An immensely encouraging story in the NYT. "Immensely" because the Iraqi army seems to be the major force here. "Encouraging" because the pushback against Islamism is part of it:

At the College of Fine Arts, female students said they  felt more, but not entirely, free to wear the clothes they liked.

“I used to be challenged for what I wear,” said Athari, a 19-year-old student wearing heavy makeup and a bright orange headscarf pushed high back on her head in the liberal fashion disapproved of by Islamic radicals. “Makeup was forbidden; short skirts were forbidden. I will not mention their name, but they were extremists.
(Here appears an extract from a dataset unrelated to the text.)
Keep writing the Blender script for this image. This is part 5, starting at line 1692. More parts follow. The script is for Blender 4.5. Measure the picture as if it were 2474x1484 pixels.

They are still here, but quieter now.”

Qais, a music student, spoke of his relief at no longer having to hide his violin in a sack of rice in his trunk.

Most of the students were Shiite, but one youth named Alaa said that he was a Sunni and that 95 percent of his relatives had fled Basra after sectarian killings, including that of his uncle. “I want to thank Mr. Nuri al-Maliki, because he cleaned Basra of murderers, hijackers and thieves,” Alaa said.

This last comment from a Sunni could be in the counter-insurgency handbook. Yes: the gains are obviously fragile and reversible. Yes: Basra is much easier than, say, Mosul or Baghdad because of its relative Shiite homogeneity. But that this calm has come with the Iraqi army, that is reflects on Maliki as much as the British and Americans: these are good things. If we are to leave Iraq, this is surely the best way out.